Sova Caterers and Corona
These past harrowing Corona weeks Sova Caterers have garnered well deserved big-star recognition and applause: Funded by generous and grateful angel sponsors eager to participate, they prepare and deliver hundreds of meals each week all over the city, to Doctors, Health Care Workers, Maintenance Workers and First Responders of all walks of life, Kosher or not, Jewish or not.
Among the hungry recipients, this month of Ramadan the Moroccan Community of Brooklyn and Queens was thrilled to receive delicious hot Breakfast Dinners, and wrote them a beautiful thank-you note.

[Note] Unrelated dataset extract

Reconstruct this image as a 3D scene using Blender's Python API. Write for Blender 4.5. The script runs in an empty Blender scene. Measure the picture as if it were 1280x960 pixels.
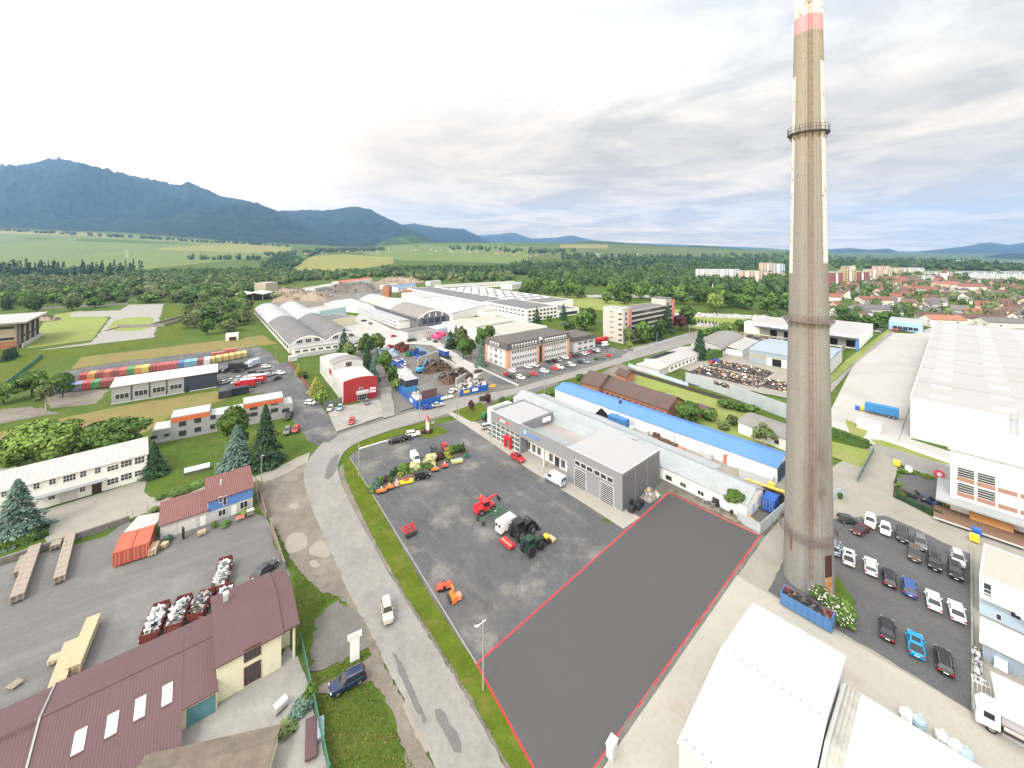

Heartwarming to see the time-honored tradition of Jewish Community Members offering Ramadan Dinners to our Moroccan Neighbors being carried on, as is being done in Morocco every year.
It was an honor to meet the man of the moment, Yaakov Shereshevsky, and delivering Sova Delicious food, which we scooted through town piping hot! A grim but holy assignment he took upon himself at NYU Langone where he works grueling days fraught with anxiety and uncertainty, made him famous. Dinner was on Sova the next day, as a token of appreciation and tribute for all his beautiful inspiring work.
May the next time Nurse Yaakov gets written up in The New York Times be for Simcha and Refua, very soon BH! And to parody his lovely wife Leah, I say, I love you, be safe!
Sova Caterers’ gorgeous new location will be up and running in just a couple weeks, after the organized chaos prevailing on their construction site finally falls into place.
Super cool feature: The new place is going eco friendly!
They are changing their disposables to Bagasse compostable cutlery; and most importantly, they will have a Composting Machine from Ecodigester: Less waste every month by composting in house !
The crew has big exciting plans for every nook and cranny of the cavernous space: not just the cooking and catering proper (well-defined meat, dairy and pareve sections), but office space, meeting space, and space for cooking demonstrations and other presentations and events.
Hatzlacha to all of you, in everything you do!